Direction: Retype, please, the listing from its opening line through the line that contains "L_FRIDGE = 40.0", both included, without the pictures.

——————————

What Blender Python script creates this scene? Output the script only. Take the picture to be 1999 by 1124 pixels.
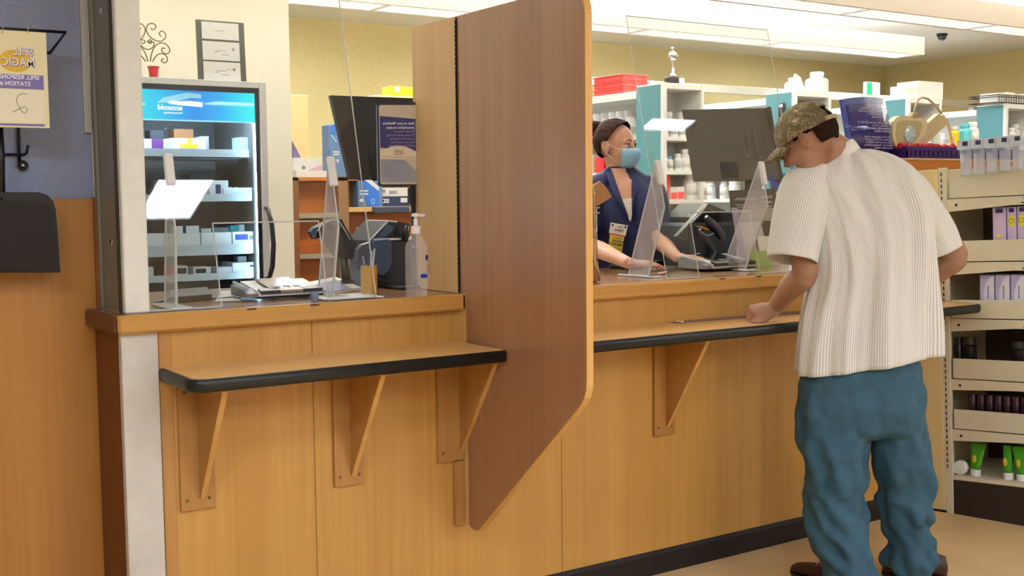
import bpy, math, random
import numpy as np
from mathutils import Vector, Matrix, noise
random.seed(7)
for o in list(bpy.data.objects): bpy.data.objects.remove(o)
SC = bpy.context.scene
COL = SC.collection
# ---------------------------------------------------------------- camera (calibrated on the counter, divider, fridge and ceiling lines)
YAW, PIT, ROLL, FPX = -0.5864, 0.0782, -0.0098, 2256.57
CAM = Vector((0, -3.2137, 1.4))
FWD = Vector((math.sin(-YAW)*math.cos(PIT), math.cos(YAW)*math.cos(PIT), -math.sin(PIT)))
_r = Vector((math.cos(YAW), math.sin(YAW), 0)); _u = _r.cross(FWD)
RGT = math.cos(ROLL)*_r + math.sin(ROLL)*_u
UPV = -math.sin(ROLL)*_r + math.cos(ROLL)*_u
cd = bpy.data.cameras.new('camera'); cam = bpy.data.objects.new('camera', cd); COL.objects.link(cam)
cd.sensor_fit = 'HORIZONTAL'; cd.sensor_width = 36; cd.lens = FPX*36/1999
cd.clip_start = .05; cd.clip_end = 100
M = Matrix((RGT, UPV, -FWD)).transposed().to_4x4(); M.translation = CAM
cam.matrix_world = M
SC.camera = cam
vs = SC.view_settings
vs.view_transform = 'Standard'; vs.look = 'None'; vs.gamma = 1; vs.use_curve_mapping = False; vs.exposure = 0.0
w = bpy.data.worlds.new('world'); SC.world = w; w.use_nodes = True
w.node_tree.nodes['Background'].inputs[0].default_value = (1, .97, .92, 1)
w.node_tree.nodes['Background'].inputs[1].default_value = .25
L_CUST = 27      # customer-side troffer emission
L_PHAR = 4.5     # pharmacy-side fixtures emission
L_UP = 90.0
L_FRIDGE = 40.0

def ray(px, py): return FWD + RGT*((px-999.5)/FPX) - UPV*((py-562)/FPX)
def P(px, py, X=None, Y=None, Z=None):
    """where the sight line through a photo point meets a real plane of the room"""
    d = ray(px, py)
    k = (X-CAM.x)/d.x if X is not None else (Y-CAM.y)/d.y if Y is not None else (Z-CAM.z)/d.z
    return CAM + d*k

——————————

Answer to the problem:
What Blender Python script creates this scene? Output the script only. Take the picture to be 1999 by 1124 pixels.
import bpy, math, random
import numpy as np
from mathutils import Vector, Matrix, noise
random.seed(7)
for o in list(bpy.data.objects): bpy.data.objects.remove(o)
SC = bpy.context.scene
COL = SC.collection
# ---------------------------------------------------------------- camera (calibrated on the counter, divider, fridge and ceiling lines)
YAW, PIT, ROLL, FPX = -0.5864, 0.0782, -0.0098, 2256.57
CAM = Vector((0, -3.2137, 1.4))
FWD = Vector((math.sin(-YAW)*math.cos(PIT), math.cos(YAW)*math.cos(PIT), -math.sin(PIT)))
_r = Vector((math.cos(YAW), math.sin(YAW), 0)); _u = _r.cross(FWD)
RGT = math.cos(ROLL)*_r + math.sin(ROLL)*_u
UPV = -math.sin(ROLL)*_r + math.cos(ROLL)*_u
cd = bpy.data.cameras.new('camera'); cam = bpy.data.objects.new('camera', cd); COL.objects.link(cam)
cd.sensor_fit = 'HORIZONTAL'; cd.sensor_width = 36; cd.lens = FPX*36/1999
cd.clip_start = .05; cd.clip_end = 100
M = Matrix((RGT, UPV, -FWD)).transposed().to_4x4(); M.translation = CAM
cam.matrix_world = M
SC.camera = cam
vs = SC.view_settings
vs.view_transform = 'Standard'; vs.look = 'None'; vs.gamma = 1; vs.use_curve_mapping = False; vs.exposure = 0.0
w = bpy.data.worlds.new('world'); SC.world = w; w.use_nodes = True
w.node_tree.nodes['Background'].inputs[0].default_value = (1, .97, .92, 1)
w.node_tree.nodes['Background'].inputs[1].default_value = .25
L_CUST = 27      # customer-side troffer emission
L_PHAR = 4.5     # pharmacy-side fixtures emission
L_UP = 90.0
L_FRIDGE = 40.0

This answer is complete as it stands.